I once caught a whiff of a wet woolen
overcoat. Before you could say “Sister Mary Magdalene,”
I was transported to the winter of 1956 and a grade-school
cloakroom hung with leggings still damp from a snowy recess. The
poems in Marcellus Leonard’s new collection, Shake the Thunder Down, are strung with this
kind of visceral memory, like pearls around the neck of a beautiful
woman.

Women figure large in Leonard’s verse;
their sexuality, sensuality, and friendship are the sources of joy
and pain. Mothers, aunts, sisters, wives, belly dancers, and the
occasional muse all have roles to play. Memory conjures matriarchs
and lovers like ghosts, but these are apparitions of substance.
I’ve heard corporal punishment jokingly called the
“board of education,” but Leonard proves that words can
also hurt, putting the phrase in his mother’s mouth as a
disparaging comment in his poem “I Overheard”:
“Here comes the Board of Education,”/Mama said, when I
walked up . . . . He’s an information glut — /sitting
on his gluteus maximum.” By poem’s end, however, the pejorative has
turned to pride: “You see that boy over there,”/ . . .
“That’s my son, the professor.” A younger mother
appears in “Sunday Powder,” in which the punishment is
getting laced into her corset. Her appointment each week of a
different son “corsetier” (a nice play on
“courtier”) is by turns both comic and tender. That she
taught her son to love becomes apparent in “Deep
Crevices,” a poem written to his wife on their honeymoon.

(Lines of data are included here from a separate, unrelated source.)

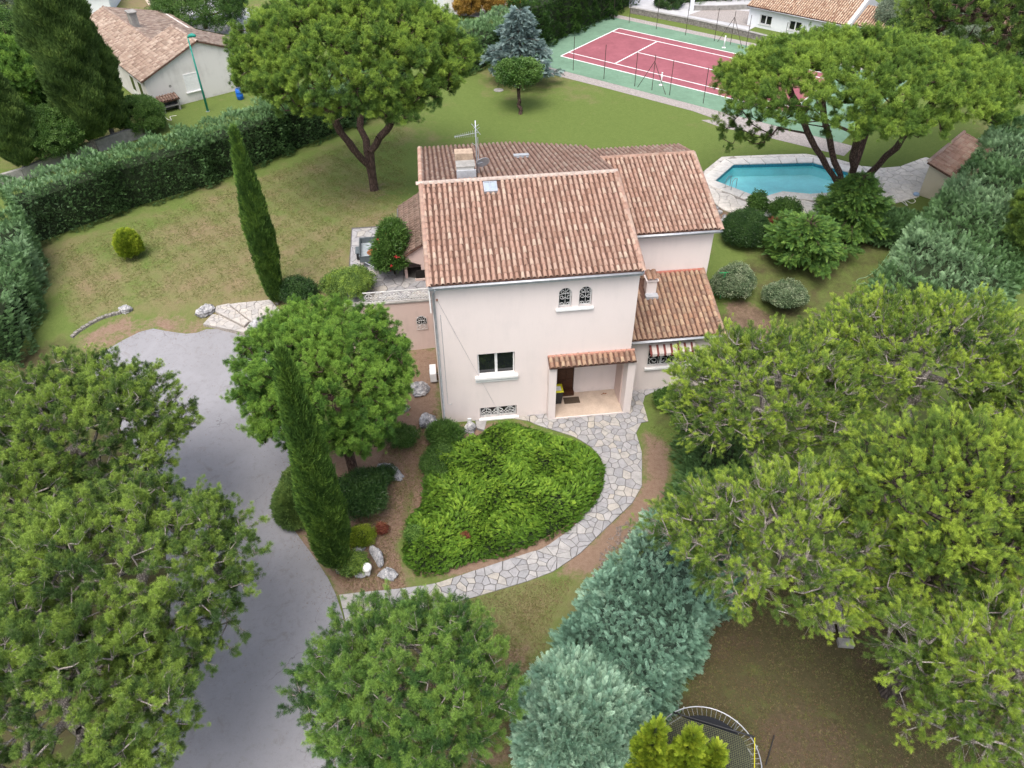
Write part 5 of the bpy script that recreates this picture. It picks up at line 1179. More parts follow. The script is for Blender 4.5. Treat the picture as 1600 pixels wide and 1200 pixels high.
# rocks
def rk(px, py, R, seed, label, rz=0., dz=0., group=None): P = gp(px, py); rock(label, P+np.array([0, 0, dz]), R, seed, rz=rz, group=group)
rk(322, 489, (.75, .42, .42), 3, 'dark grey boulder lying at the left end of the garden steps', .9)
rk(404, 511, (.75, .5, .42), 4, 'pale limestone boulder at the right end of the garden steps under the pine', .7)
rk(197, 486, (.42, .32, .30), 5, 'single white boulder at the end of the curved stone kerb on the lawn', .2)
rk(612, 742, (.85, .38, .42), 6, 'long arched limestone boulder beside the dark green bush', -.6)
rk(590, 873, (.62, .26, .30), 7, 'narrow upright limestone rock behind the white globe lamp', -1.0)
rk(606, 900, (.48, .30, .26), 8, 'pale limestone rock to the right of the white globe lamp', -.5); rk(567, 897, (.34, .26, .2), 9, 'small flat rock to the left of the white globe lamp', .3)
rk(668, 664, (.55, .45, .42), 10, 'grey limestone boulder near the left corner of the villa', .6); rk(640, 681, (.55, .25, .25), 11, 'flat pale limestone rock under the edge of the bright pine', .2)
rk(735, 673, (.42, .34, .36), 12, 'grey rock at the foot of the front wall left of the basement window', .1); rk(713, 690, (.26, .2, .2), 13, 'small rock among the bright juniper below the left of the facade', .8)
rk(655, 612, (.6, .5, .35), 14, 'grey limestone boulder in the shaded strip below the air conditioner', .4); rk(562, 859, (.3, .16, .14), 15, 'small dark rock behind the cypress near the yellow-green shrub', .1)
rk(630, 640, (.4, .3, .22), 16, 'low rock under the right side of the bright pine', .2); rk(1144, 356, (.4, .3, .22), 17, 'grey rock at the edge of the pool terrace beside the villa wing', .2); rk(565, 640, (.6, .4, .3), 18, 'pale rock glimpsed under the bright pine crown', 1.2)
for i, (px, py) in enumerate([(1118, 326), (1125, 333), (1133, 341), (1128, 346), (1139, 348), (1122, 341)]): rk(px, py, (.26, .2, .16), 40+i, ['loose rock nearest the pool coping in the pile beside the villa wing', 'loose rock second from the pool in the pile beside the villa wing', 'loose rock at the right of the small pile beside the villa wing', 'loose rock in the lower middle of the small pile beside the villa wing', 'lowest rock of the small pile beside the villa wing', 'loose rock touching the villa wing roof edge in the small pile'][i], i, group='loose rocks at the pool terrace corner')
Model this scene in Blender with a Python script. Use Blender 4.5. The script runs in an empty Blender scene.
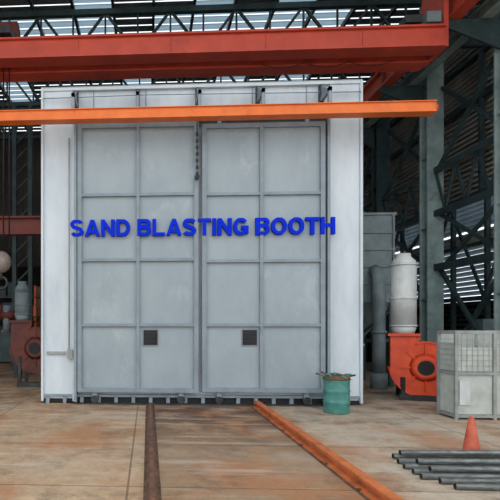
import bpy, bmesh, math, random
from mathutils import Vector, Matrix
random.seed(7)
TH=math.radians(3.1); S=math.sin(TH); C=math.cos(TH); EYE=1.6
def X(px,Y):
    t=(px-121)/500.0
    return Y*(t*C-S)/(C+t*S)
def Z(py,x,Y):
    return EYE+(325-py)/500.0*(Y*C-x*S)
def XZ(px,py,Y):
    x=X(px,Y); return x,Z(py,x,Y)

# ---------------- materials ----------------
def mat(name,c1,c2=None,scale=3.0,rough=0.7,metal=0.0,lo=0.35,hi=0.65,bump=0.0,stretch=(1,1,1),c3=None,s3=1.0,lo3=0.55,hi3=0.75,detail=6,spec=0.4):
    m=bpy.data.materials.new(name); m.use_nodes=True
    nt=m.node_tree; N=nt.nodes; L=nt.links
    b=N['Principled BSDF']; b.inputs['Roughness'].default_value=rough; b.inputs['Metallic'].default_value=metal
    b.inputs['Specular IOR Level'].default_value=spec
    b.inputs['Base Color'].default_value=(*c1,1)
    if c2 is None: c2=tuple(v*0.8 for v in c1)
    g=N.new('ShaderNodeNewGeometry')
    mp=N.new('ShaderNodeMapping'); mp.inputs['Scale'].default_value=stretch
    L.new(g.outputs['Position'],mp.inputs['Vector'])
    n=N.new('ShaderNodeTexNoise'); n.inputs['Scale'].default_value=scale; n.inputs['Detail'].default_value=detail; n.inputs['Roughness'].default_value=0.65
    L.new(mp.outputs[0],n.inputs['Vector'])
    r=N.new('ShaderNodeValToRGB'); r.color_ramp.elements[0].position=lo; r.color_ramp.elements[1].position=hi
    r.color_ramp.elements[0].color=(*c1,1); r.color_ramp.elements[1].color=(*c2,1)
    L.new(n.outputs['Fac'],r.inputs['Fac'])
    out=r.outputs['Color']
    if c3:
        n3=N.new('ShaderNodeTexNoise'); n3.inputs['Scale'].default_value=s3; n3.inputs['Detail'].default_value=8; n3.inputs['Roughness'].default_value=0.7
        mp3=N.new('ShaderNodeMapping'); mp3.inputs['Location'].default_value=(13,7,3); mp3.inputs['Scale'].default_value=stretch
        L.new(g.outputs['Position'],mp3.inputs['Vector']); L.new(mp3.outputs[0],n3.inputs['Vector'])
        r3=N.new('ShaderNodeMapRange'); r3.inputs['From Min'].default_value=lo3; r3.inputs['From Max'].default_value=hi3
        L.new(n3.outputs['Fac'],r3.inputs['Value'])
        mx=N.new('ShaderNodeMixRGB'); mx.inputs['Color2'].default_value=(*c3,1)
        L.new(r3.outputs[0],mx.inputs['Fac']); L.new(out,mx.inputs['Color1']); out=mx.outputs[0]
    L.new(out,b.inputs['Base Color'])
    if bump:
        bp=N.new('ShaderNodeBump'); bp.inputs['Strength'].default_value=bump; bp.inputs['Distance'].default_value=0.02
        L.new(n.outputs['Fac'],bp.inputs['Height']); L.new(bp.outputs[0],b.inputs['Normal'])
    return m
def srgb(r,g,b):
    f=lambda v:((v/255+0.055)/1.055)**2.4 if v>10 else v/255/12.92
    return (f(r),f(g),f(b))

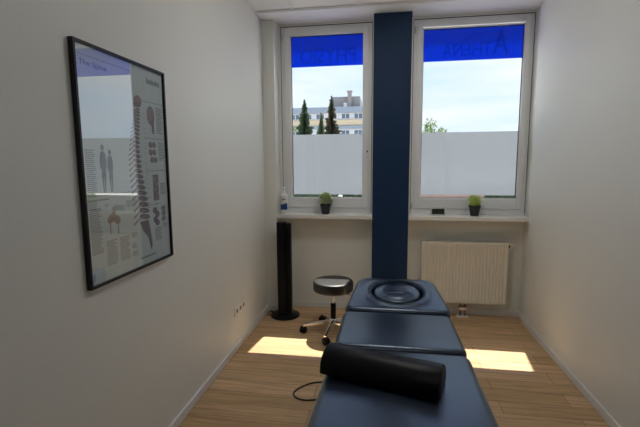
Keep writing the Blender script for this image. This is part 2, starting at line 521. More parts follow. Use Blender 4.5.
# ------------------------------------------------------------------ poster
YP0, YP1, ZP0, ZP1 = 1.520, 2.212, 1.080, 2.125
fx = XL
po = thing('framed_poster', 'large framed anatomy poster of the human spine behind glass on left wall', 'poster', (fx, (YP0 + YP1) / 2, ZP0))
PW, PH = YP1 - YP0, ZP1 - ZP0
bm = bmesh.new(); fwid = .013
for a in ((-PW / 2, -PW / 2 + fwid, 0, PH), (PW / 2 - fwid, PW / 2, 0, PH), (-PW / 2 + fwid, PW / 2 - fwid, 0, fwid), (-PW / 2 + fwid, PW / 2 - fwid, PH - fwid, PH)):
    box(bm, .001, .024, a[0], a[1], a[2], a[3], .0015)
obj('picture_frame', bm, FRAMEB, po)
bm = bmesh.new()
box(bm, .002, .012, -PW / 2 + .01, PW / 2 - .01, .01, PH - .01)
mi_names = [SHEET, PG, PG2, PM, PM2, PB, PN, PLB]
def P(s, t, k=0): return Vector((.0122 + .00015 * k, s - PW / 2, t))      # s: metres from left edge, t: metres from bottom
def poly(pts, mi, k=1):
    f = bm.faces.new([bm.verts.new(P(s, t, k)) for s, t in pts]); f.material_index = mi
def rect(s0, s1, t0, t1, mi, k=1): poly([(s0, t0), (s1, t0), (s1, t1), (s0, t1)], mi, k)
def ell(s, t, a, b, mi, k=1, rot=0, n=16):
    poly([(s + a * math.cos(q) * math.cos(rot) - b * math.sin(q) * math.sin(rot), t + a * math.cos(q) * math.sin(rot) + b * math.sin(q) * math.cos(rot)) for q in [2 * PI * i / n for i in range(n)]], mi, k)
def lines(s0, s1, t1, n, pitch=.0085, mi=1):
    for i in range(n):
        rect(s0, s1 - random.random() * .25 * (s1 - s0) * (i % 4 == 3 or random.random() < .3), t1 - i * pitch - .0042, t1 - i * pitch, mi)
rnd = random.Random(3)
# title, maker's mark, rules
fit_text(bm, 'The Spine', .17, .028, Matrix(((0, 0, 1, .0125), (1, 0, 0, .04 - PW / 2), (0, 1, 0, .945), (0, 0, 0, 1))), .0002, 6)
rect(.025, .40, .990, .994, 7)
for i in range(9): rect(.525 + i * .0142, .525 + i * .0142 + .0105, .958, .958 + (.022 if i % 3 else .030), 6)
# spine: skull base, 24 vertebrae, sacrum
def sx(t): return .425 + .020 * math.sin((t - .12) * 2 * PI / .62) - .004
ell(.437, .855, .034, .030, 4, 1)
ell(.430, .838, .030, .014, 3, 2)
t = .815
for i in range(24):
    h = .0135 + .0007 * i; wv = .018 + .0013 * i
    ell(sx(t) , t, wv, h * .46, 3, 2, rot=-.15)
    ell(sx(t) - wv * .3, t, wv * .4, h * .25, 4, 3)
    poly([(sx(t) - wv * .8, t + .004), (sx(t) - wv * 2.1, t - h * .9), (sx(t) - wv * 1.9, t - h * 1.25), (sx(t) - wv * .8, t - .005)], 3, 1)
    t -= h * 1.13
poly([(sx(t) - .045, t + .01), (sx(t) + .035, t + .012), (sx(t) + .050, t - .06), (sx(t) + .060, t - .13), (sx(t) + .045, t - .15), (sx(t) + .025, t - .08), (sx(t) - .02, t - .04)], 3, 2)
for i in range(22): rect(.475, .475 + .012 + .008 * rnd.random(), .80 - i * .026, .803 - i * .026, 1)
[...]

The male line is also present in the poems.
In “Grandpa Was a Stepper” Leonard’s fast-rhyming
villanelle mimics the steps of a grandfather he met only through
legend. The haunting sonnet “Oh My Father” will speak
to many of us who have looked in the mirror only to see a
parent’s face. Most poets turn to the moon at one time or
another, often with hackneyed results. But in “My Brother
Moon” Leonard finds the image of a brother departed, a
mother’s cracked dinner plate, and the redemption of the
communion host.

It would be presumptuous of me to talk about the
African-American experience, but I can speak to the ability of language
to record what comes through in these poems — the universality of
emotion. Again and again, Leonard taps such emotion. Some of his
richest poems take their inspiration from the African side of his
heritage, growing from a trip he took to Egypt. In “Nubian
Cousins” he discovers that blood runs thick thousands of miles
from home: “Abdullah insists that I take tea/on first sight of
me. In an instant/we pick twelve thousand years/from between our teeth
with smiles.” In reading such poems I discover that even though
African-American culture is “foreign” to me, these feelings
that flow so eloquently have nothing to do with the amount of melanin
in our skin.

Leonard travels to another time and space for
his title poem, “Shake the Thunder Down.” The
Shakertown of Pleasant Hill in Harrodsburg, Ky., has been restored
for the education and enjoyment of tourists. Traveling there, the
poet is seduced by an idea many of us find appealing: to lead a
simpler life. The Shakers were celibate, and the poet finds himself
contemplating his own vow to “prelude passion,” an
alternative that, by the end of the poem, he finds he cannot make,
vowing instead to “shake the thunder down.” The passion
that dances in Leonard’s poetry proves the choice a wise one.

A book signing and reception for Marcellus
Leonard, associate professor of English at the University of
Illinois at Springfield, will be held 5-8 p.m. Thursday, Sept.
22, in the MacDonald Lounge, located on the lower level of the
Brookens Library, on the University of Illinois at Springfield
campus. The event is open to the public. Leonard is the author
of two additional volumes of poetry:
Nubian
Cousins: Adventures in Verse and Cardboard Ears: The Early Poems. He has taught creative writing at UIS for 15 years.